At the least, the French have been closely involved with the rebirth of Lao Airlines, with Air France Consulting, a subsidiary of Air France Group, engaged by the government last year to knock the cash-haemorrhaging carrier into shape in preparation for its part-privatisation expected within a few months.

"For me it was a very small company with very bad organisation. No plan, no project, no ambition, nothing. The company was losing a lot of money and not believing in the future," says Guy Le Sann, who headed the consulting team before joining Lao Airlines as advisor to the carrier’s president in March.

A seven-year business plan was put in place covering the serious to the superficial: staffing levels have been slashed from 400 to 320 and a jaunty tropical frangipani replaces the carrier’s former inscrutable red, white and blue logo.

A one-year agreement has been inked with Vietnam Airlines to provide crew, maintenance and support services, while four Lao pilots have been whisked to France for training and two in-country Airbus staff are providing technical assistance.

High hopes are placed in particular on the Airbus jet, which is expected to double the company’s revenue — just 14 million dollars in 2002 — from its second year of flying.

Aviation analyst Binit Somaia from Sydney-based Centre for Asia Pacific Aviation said the leasing of the Airbus was a "major step forward" for the struggling carrier.

"They’re going through a fairly comprehensive overhaul of their image which has to be good in the long-term, particularly for their tourism industry," says Somaia.

Just 700,000 tourists visited this former French colony last year, seduced by its image as a sleepy destination almost forgotten by the outside world and dotted by more than 4,000 Buddhist temples.

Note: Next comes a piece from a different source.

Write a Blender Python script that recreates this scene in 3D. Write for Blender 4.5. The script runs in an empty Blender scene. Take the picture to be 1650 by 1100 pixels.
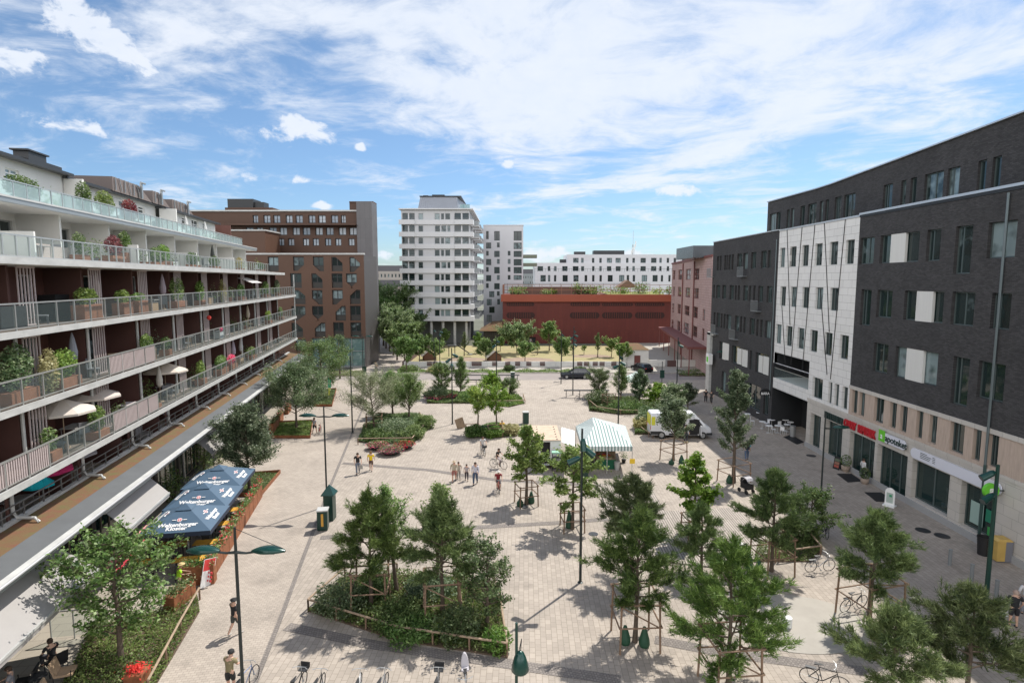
import bpy, math, random
import numpy as np
from math import radians as R, sin, cos, pi, atan2, sqrt
from mathutils import Vector, Matrix
C = bpy.context.scene.collection
SC = bpy.context.scene
#  camera
F = 940.0; TH = R(6.0); CH = 15.5
cam = bpy.data.cameras.new('camera'); camo = bpy.data.objects.new('camera', cam); C.objects.link(camo)
camo.location = (0, 0, CH); camo.rotation_euler = (R(90) - TH, 0, 0)
cam.lens = F / 1650 * 36; cam.sensor_width = 36; cam.clip_start = 0.1; cam.clip_end = 6000
SC.camera = camo
SC.view_settings.view_transform = 'Standard'; SC.view_settings.look = 'None'
SC.view_settings.exposure = 0.82; SC.view_settings.gamma = 1
SC.render.engine = 'CYCLES'
SC.cycles.max_bounces = 5; SC.cycles.transparent_max_bounces = 12
SC.cycles.caustics_reflective = False; SC.cycles.caustics_refractive = False
SC.cycles.use_denoising = True
SUN_EL = R(55.5); SUN_AZ = R(40.0)         # azimuth from +Y towards +X
#  world
W = bpy.data.worlds.new('World'); SC.world = W; W.use_nodes = True
nt = W.node_tree; nt.nodes.clear()
def wn(t, **k):
 n = nt.nodes.new(t)
 for a, b in k.items(): setattr(n, a, b)
 return n
def wm(op, a, b=None, c=None, clamp=False):
 n = wn('ShaderNodeMath', operation=op); n.use_clamp = clamp
 for i, v in enumerate((a, b, c)):
  if v is None: continue
  if isinstance(v, (int, float)): n.inputs[i].default_value = v
  else: nt.links.new(v, n.inputs[i])
 return n.outputs[0]
def sstep(x, lo, hi):
 n = wn('ShaderNodeMapRange', interpolation_type='SMOOTHSTEP'); nt.links.new(x, n.inputs[0])
 n.inputs[1].default_value = lo; n.inputs[2].default_value = hi
 return n.outputs[0]
sky = wn('ShaderNodeTexSky', sky_type='NISHITA'); sky.sun_disc = False
sky.sun_elevation = SUN_EL; sky.sun_rotation = SUN_AZ; sky.air_density = 1.0; sky.dust_density = 0.6; sky.ozone_density = 2.2; sky.altitude = 20
tc = wn('ShaderNodeTexCoord'); sp = wn('ShaderNodeSeparateXYZ'); nt.links.new(tc.outputs['Generated'], sp.inputs[0])
dx, dy, dz = sp.outputs
AZ = wm('ARCTAN2', dx, dy); EL = wm('ARCSINE', dz)
def noise(vec, scale, detail, rough, dist=0.0):
 n = wn('ShaderNodeTexNoise'); nt.links.new(vec, n.inputs['Vector'])
 n.inputs['Scale'].default_value = scale; n.inputs['Detail'].default_value = detail
 n.inputs['Roughness'].default_value = rough; n.inputs['Distortion'].default_value = dist
 return n.outputs['Fac']
def comb(a, b, c=0.0):
 n = wn('ShaderNodeCombineXYZ')
 for i, v in enumerate((a, b, c)):
  if isinstance(v, (int, float)): n.inputs[i].default_value = v
  else: nt.links.new(v, n.inputs[i])
 return n.outputs[0]
def ell(a0, e0, ra, re, rot=0.0, pw=1.0):      # soft ellipse round a direction of the sky
 a = wm('SUBTRACT', AZ, a0); e = wm('SUBTRACT', EL, e0); cr, sr = cos(rot), sin(rot)
 x = wm('ADD', wm('MULTIPLY', a, cr / ra), wm('MULTIPLY', e, sr / ra))
 y = wm('ADD', wm('MULTIPLY', a, -sr / re), wm('MULTIPLY', e, cr / re))
 d = wm('ADD', wm('MULTIPLY', x, x), wm('MULTIPLY', y, y))
 return wm('MULTIPLY', wm('POWER', 2.718, wm('MULTIPLY', d, -1.0)), pw)
inv = wm('DIVIDE', 1.0, wm('ADD', wm('MAXIMUM', dz, 0.0), 0.10))
lx = wm('MULTIPLY', dx, inv); ly = wm('MULTIPLY', dy, inv)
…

The World Heritage-listed town of Luang Prabang in the country’s north represents a definite focus for optimism, says Robert Martin, managing director of Singapore Aircraft Leasing Enterprise, lessor of the new aircraft.

"This is one of the important reasons behind Lao Airlines wanting to grow their fleet at the moment, because they can see what has happened already with Angkor Wat, what has happened with sites in Thailand," he says.

"There’s no reason why Luang Prabang shouldn’t have the same number of tourists coming to it in the future."